Una vez que el hombre terminó de arreglar la sandalia se la entregó a su dueño diciéndole: “Aquí está su sandalia, ya está arreglada”. Dios la recibe con mucha delicadeza y con una sonrisa le dice al zapatero: “Muchas gracias. Que tenga un buen día”. Se da media vuelta y hace el ademán de marcharse. Entonces el zapatero, enfurecido, con la palma de su mano da un fuerte golpe sobre su pupitre diciendo: “Esto no más me faltaba. Que un holgazán venga a hacerme trabajar y no me pague”. Entonces Dios se da media vuelta y con mucha serenidad le pregunta: “Señor, ¿qué le pasa?”. “¿Cómo qué me pasa? ¿Acaso no piensa pagarme mis honorarios?”, le respondió enfurecido. Dios metió sus manos en sus bolsillos y no encontró nada, entonces le dice al zapatero: “No tengo dinero, pero pídeme lo que quiera, Yo soy Dios”.

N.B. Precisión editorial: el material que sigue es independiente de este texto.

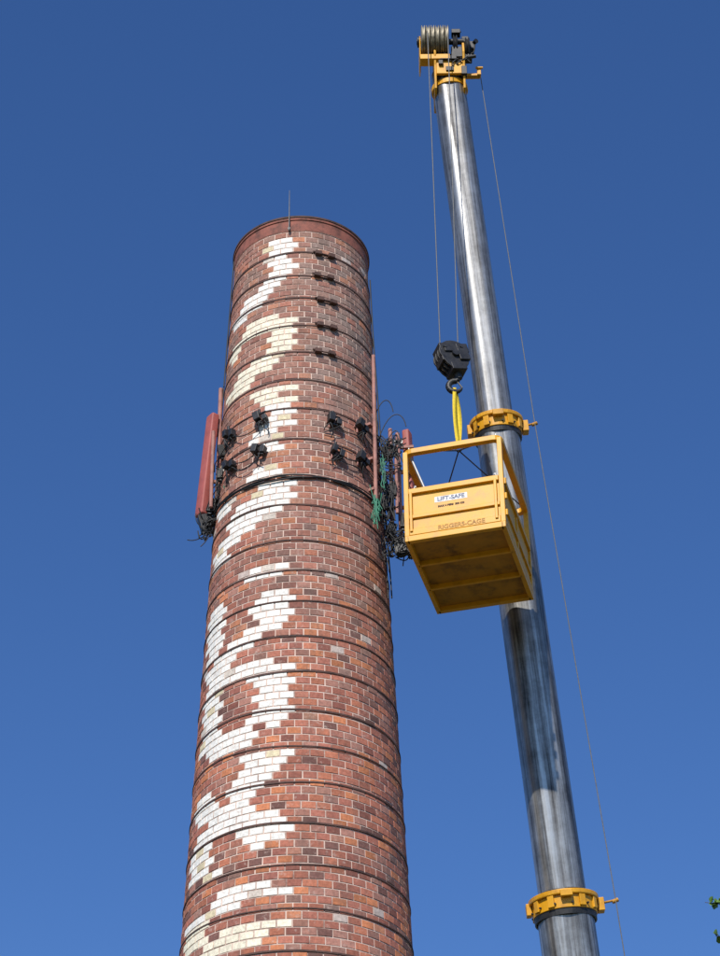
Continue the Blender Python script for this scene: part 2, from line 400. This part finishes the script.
for c,h in (((-2.46,29.72,22.34),(0.09,0.07,0.14)),((-2.34,29.62,22.60),(0.07,0.06,0.12)),((-2.22,29.45,23.55),(0.05,0.05,0.11)),((-2.23,29.45,23.1),(0.05,0.05,0.09)),
            ((0.62,29.55,21.72),(0.09,0.08,0.13)),((0.78,29.7,21.75),(0.06,0.07,0.10)),((0.48,29.55,22.05),(0.07,0.06,0.11)),((0.70,29.6,22.25),(0.06,0.06,0.13)),((0.42,29.5,23.5),(0.05,0.05,0.1)),((0.52,29.45,22.75),(0.05,0.05,0.12))):
    ax=Matrix.Rotation(random.uniform(-0.3,0.3),3,'Z')@Matrix.Rotation(random.uniform(-0.35,0.35),3,'Y')
    A=(ax@Vector((1,0,0)),ax@Vector((0,1,0)),ax@Vector((0,0,1)))
    mb.box(c,h,A)
    for q in range(5):
        mb.box(Vector(c)-A[1]*(h[1]+0.012)+A[0]*((q-2)*h[0]*0.4),(0.004,0.012,h[2]*0.9),A)
    mb.box(Vector(c)-A[2]*(h[2]+0.02),(h[0]*0.5,h[1]*0.5,0.02),A)
mb.obj('radio_units',M_black,tele,bevel=0.006)
def tangle(c,sz,n,loops=6):
    out=[]
    for k in range(n):
        p=Vector(c)+Vector([random.uniform(-1,1)*sz[i] for i in range(3)]); pts=[p.copy()]
        for q in range(loops):
            tgt=Vector(c)+Vector([random.uniform(-1,1)*sz[i] for i in range(3)])
            p=p.lerp(tgt,0.7); pts.append(p.copy())
        out.append(pts)
    return out
wires('left_cable_tangle',tangle((-2.36,29.65,22.30),(0.20,0.15,0.25),16)+tangle((-2.18,29.5,22.9),(0.15,0.12,0.55),14)+tangle((-2.42,29.6,22.0),(0.14,0.1,0.16),5)+tangle((-2.13,29.4,23.6),(0.1,0.1,0.35),7),0.010,M_cable,tele)
wires('right_cable_tangle',tangle((0.58,29.5,21.75),(0.27,0.15,0.34),20)+tangle((0.42,29.45,22.6),(0.20,0.12,0.65),20)+tangle((0.5,29.4,23.5),(0.28,0.1,0.5),14)+tangle((0.36,29.3,21.5),(0.10,0.1,0.5),5,3),0.0095,M_cable,tele)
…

“¿Tú eres Dios? -le interroga todo sorprendido- dame 50,000 dólares”. “Bien –le dice Dios- te doy los 50,000 dólares, pero con una condición: dame tus piernas”. “¿Mis piernas? –le responde tembloroso el zapatero- ¿Cómo te voy a dar mis piernas si con estas juego al fútbol, camino? ¡No puedo darte mis piernas!”. “Bueno, pues, si quieres algo, algo tiene que costarte –le responde Dios-. Pero bueno cambiemos la propuesta: dame tus brazos”. “¿Cómo te voy a dar mis brazos, si con éstos trabajo, abrazo a mis hijos, a mi esposa. No puedo darte mis brazos”, le responde perplejo el zapatero. “Bueno –le responde Dios- si no quieres darme tus brazos, entonces dame tus ojos”. “¿Mis ojos? ¡No puedo darte mis ojos! Si con ellos veo y disfruto al ver las formas y los colores de la cosas”.
Las propuestas de parte de Dios y las negaciones del zapatero siguieron hasta que el hombre comprendió cuanto valía realmente cada parte de su cuerpo y le agradeció a Dios por tantos regalos que le había hecho. Los hombres de la actualidad, igual que el hombre de esta historia, ignoramos nuestro valor. La mayoría sabemos el precio de las cosas materiales, pero desconocemos el valor de nuestra persona. Es posible que usted, amable lector, sepa cuánto vale un celular, un reloj, un auto, una casa, pero ¿cuánto vale usted?